Entries with scene source code
**********

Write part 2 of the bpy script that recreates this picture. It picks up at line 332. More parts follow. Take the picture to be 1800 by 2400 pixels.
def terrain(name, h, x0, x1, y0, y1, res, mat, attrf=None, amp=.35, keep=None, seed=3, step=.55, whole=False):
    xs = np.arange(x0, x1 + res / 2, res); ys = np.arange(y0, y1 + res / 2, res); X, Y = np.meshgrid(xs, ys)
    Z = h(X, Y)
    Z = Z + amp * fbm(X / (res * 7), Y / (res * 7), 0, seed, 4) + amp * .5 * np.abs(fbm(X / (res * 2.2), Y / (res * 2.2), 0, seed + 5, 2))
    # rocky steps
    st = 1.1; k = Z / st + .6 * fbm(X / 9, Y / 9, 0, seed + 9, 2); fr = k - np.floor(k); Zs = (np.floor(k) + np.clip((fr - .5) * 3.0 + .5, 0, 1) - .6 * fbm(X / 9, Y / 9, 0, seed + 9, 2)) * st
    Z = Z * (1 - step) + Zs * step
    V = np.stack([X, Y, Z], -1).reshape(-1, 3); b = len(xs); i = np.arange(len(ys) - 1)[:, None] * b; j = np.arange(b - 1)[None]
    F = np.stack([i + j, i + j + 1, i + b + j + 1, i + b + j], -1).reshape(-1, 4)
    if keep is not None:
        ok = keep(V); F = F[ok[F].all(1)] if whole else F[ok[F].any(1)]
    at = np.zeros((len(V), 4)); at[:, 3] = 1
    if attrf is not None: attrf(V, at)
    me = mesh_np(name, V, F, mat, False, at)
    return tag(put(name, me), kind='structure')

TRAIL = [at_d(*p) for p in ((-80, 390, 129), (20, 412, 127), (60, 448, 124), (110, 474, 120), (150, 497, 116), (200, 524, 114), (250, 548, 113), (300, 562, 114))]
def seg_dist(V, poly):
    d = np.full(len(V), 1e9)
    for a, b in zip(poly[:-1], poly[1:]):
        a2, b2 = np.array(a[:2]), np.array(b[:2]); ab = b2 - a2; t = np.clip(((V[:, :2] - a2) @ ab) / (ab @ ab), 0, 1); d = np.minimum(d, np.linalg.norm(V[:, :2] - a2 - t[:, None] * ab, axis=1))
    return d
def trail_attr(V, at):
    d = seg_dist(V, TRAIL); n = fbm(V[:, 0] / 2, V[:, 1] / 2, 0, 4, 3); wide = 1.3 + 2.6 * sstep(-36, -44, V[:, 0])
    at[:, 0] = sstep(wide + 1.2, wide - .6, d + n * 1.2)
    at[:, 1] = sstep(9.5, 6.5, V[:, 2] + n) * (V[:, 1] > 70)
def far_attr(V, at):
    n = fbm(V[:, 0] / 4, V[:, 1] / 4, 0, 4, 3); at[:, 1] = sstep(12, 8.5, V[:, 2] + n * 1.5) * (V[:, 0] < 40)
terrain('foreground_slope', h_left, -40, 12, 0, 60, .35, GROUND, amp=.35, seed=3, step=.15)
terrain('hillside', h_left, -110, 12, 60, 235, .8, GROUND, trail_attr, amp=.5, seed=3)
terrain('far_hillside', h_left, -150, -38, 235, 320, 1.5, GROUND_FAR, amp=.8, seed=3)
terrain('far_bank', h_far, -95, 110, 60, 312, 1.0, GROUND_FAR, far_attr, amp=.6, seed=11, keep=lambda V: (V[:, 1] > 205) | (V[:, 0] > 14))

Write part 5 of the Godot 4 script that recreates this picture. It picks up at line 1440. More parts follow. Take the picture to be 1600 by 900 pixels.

**********

## Given instruction
Every line of the data above should be copied exactly.

## Written answer
Write part 2 of the bpy script that recreates this picture. It picks up at line 332. More parts follow. Take the picture to be 1800 by 2400 pixels.
def terrain(name, h, x0, x1, y0, y1, res, mat, attrf=None, amp=.35, keep=None, seed=3, step=.55, whole=False):
    xs = np.arange(x0, x1 + res / 2, res); ys = np.arange(y0, y1 + res / 2, res); X, Y = np.meshgrid(xs, ys)
    Z = h(X, Y)
    Z = Z + amp * fbm(X / (res * 7), Y / (res * 7), 0, seed, 4) + amp * .5 * np.abs(fbm(X / (res * 2.2), Y / (res * 2.2), 0, seed + 5, 2))
    # rocky steps
    st = 1.1; k = Z / st + .6 * fbm(X / 9, Y / 9, 0, seed + 9, 2); fr = k - np.floor(k); Zs = (np.floor(k) + np.clip((fr - .5) * 3.0 + .5, 0, 1) - .6 * fbm(X / 9, Y / 9, 0, seed + 9, 2)) * st
    Z = Z * (1 - step) + Zs * step
    V = np.stack([X, Y, Z], -1).reshape(-1, 3); b = len(xs); i = np.arange(len(ys) - 1)[:, None] * b; j = np.arange(b - 1)[None]
    F = np.stack([i + j, i + j + 1, i + b + j + 1, i + b + j], -1).reshape(-1, 4)
    if keep is not None:
        ok = keep(V); F = F[ok[F].all(1)] if whole else F[ok[F].any(1)]
    at = np.zeros((len(V), 4)); at[:, 3] = 1
    if attrf is not None: attrf(V, at)
    me = mesh_np(name, V, F, mat, False, at)
    return tag(put(name, me), kind='structure')

TRAIL = [at_d(*p) for p in ((-80, 390, 129), (20, 412, 127), (60, 448, 124), (110, 474, 120), (150, 497, 116), (200, 524, 114), (250, 548, 113), (300, 562, 114))]
def seg_dist(V, poly):
    d = np.full(len(V), 1e9)
    for a, b in zip(poly[:-1], poly[1:]):
        a2, b2 = np.array(a[:2]), np.array(b[:2]); ab = b2 - a2; t = np.clip(((V[:, :2] - a2) @ ab) / (ab @ ab), 0, 1); d = np.minimum(d, np.linalg.norm(V[:, :2] - a2 - t[:, None] * ab, axis=1))
    return d
def trail_attr(V, at):
    d = seg_dist(V, TRAIL); n = fbm(V[:, 0] / 2, V[:, 1] / 2, 0, 4, 3); wide = 1.3 + 2.6 * sstep(-36, -44, V[:, 0])
    at[:, 0] = sstep(wide + 1.2, wide - .6, d + n * 1.2)
    at[:, 1] = sstep(9.5, 6.5, V[:, 2] + n) * (V[:, 1] > 70)
def far_attr(V, at):
    n = fbm(V[:, 0] / 4, V[:, 1] / 4, 0, 4, 3); at[:, 1] = sstep(12, 8.5, V[:, 2] + n * 1.5) * (V[:, 0] < 40)
terrain('foreground_slope', h_left, -40, 12, 0, 60, .35, GROUND, amp=.35, seed=3, step=.15)
terrain('hillside', h_left, -110, 12, 60, 235, .8, GROUND, trail_attr, amp=.5, seed=3)
terrain('far_hillside', h_left, -150, -38, 235, 320, 1.5, GROUND_FAR, amp=.8, seed=3)
terrain('far_bank', h_far, -95, 110, 60, 312, 1.0, GROUND_FAR, far_attr, amp=.6, seed=11, keep=lambda V: (V[:, 1] > 205) | (V[:, 0] > 14))

Write part 5 of the Godot 4 script that recreates this picture. It picks up at line 1440. More parts follow. Take the picture to be 1600 by 900 pixels.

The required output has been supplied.